Most of the time, most of us don't even notice. We did, however, record the
death of the last passenger pigeon, the last heath hen and the last dusky
seaside sparrow. This week, many say, we witnessed the death of the last Movie
Star, Katharine Hepburn.

We still have actors and actresses, this argument goes, but they don't have the
glamour, magnetism or sheer larger-than-life presence of Hepburn - or
contemporaries like Cary Grant, Bette Davis, John Wayne, Clark Gable, James
Stewart and Paul Robeson.

It's a compelling argument.

First, and most basic, we've shrunk our stars. We watch them in postage-stamp
multiplexes or on TV sets.

Second, today's gossip machine deglamorizes through the illusion of
familiarity. The more we know about the mundane details of someone's life, the
less exotic he or she seems.

Third, many big movies today don't star people. They star special effects or
cars. Steven Spielberg isn't creating movie stars. Neither is the "Star Wars"
series or "Spider-Man."

Yet it's dangerous to declare the end of eras. It's true that Meryl Streep and
Tom Hanks have positioned themselves differently than Audrey Hepburn or
Humphrey Bogart. It's true that Tom Cruise and Meg Ryan aren't Henry Fonda and
Marilyn Monroe.

But what of Julia Roberts? Denzel Washington? Will Robert De Niro's work, in 20
years, have a classic glow around it?

If Clint Eastwood isn't John Wayne, he has grown even on those who didn't
appreciate his early work. And what of artists whose films we have not really
considered yet as a body, like Paul Newman or Sidney Poitier?

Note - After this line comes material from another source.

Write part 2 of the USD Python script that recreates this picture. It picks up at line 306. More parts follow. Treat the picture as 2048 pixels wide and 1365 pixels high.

I'm still inclined to argue that, at the very least, the star game has
different, tougher rules now.

But it's also that we have always had a miserably hard time putting our own
popular culture into perspective.

Many young folks figure that everything before a certain time - when they
started paying attention - doesn't matter. Many older folks feel everything
after a certain time - when they stopped paying attention - is junk.

When it comes to matters like the last Movie Star, it argues for caution in
declarations of cultural extinction.

After all, it has been 40 years since anyone saw an ivory-billed woodpecker in
the remote swamps of Louisiana. But many scientists say it could still exist.
If the ivory-billed woodpecker, why not the Movie Star?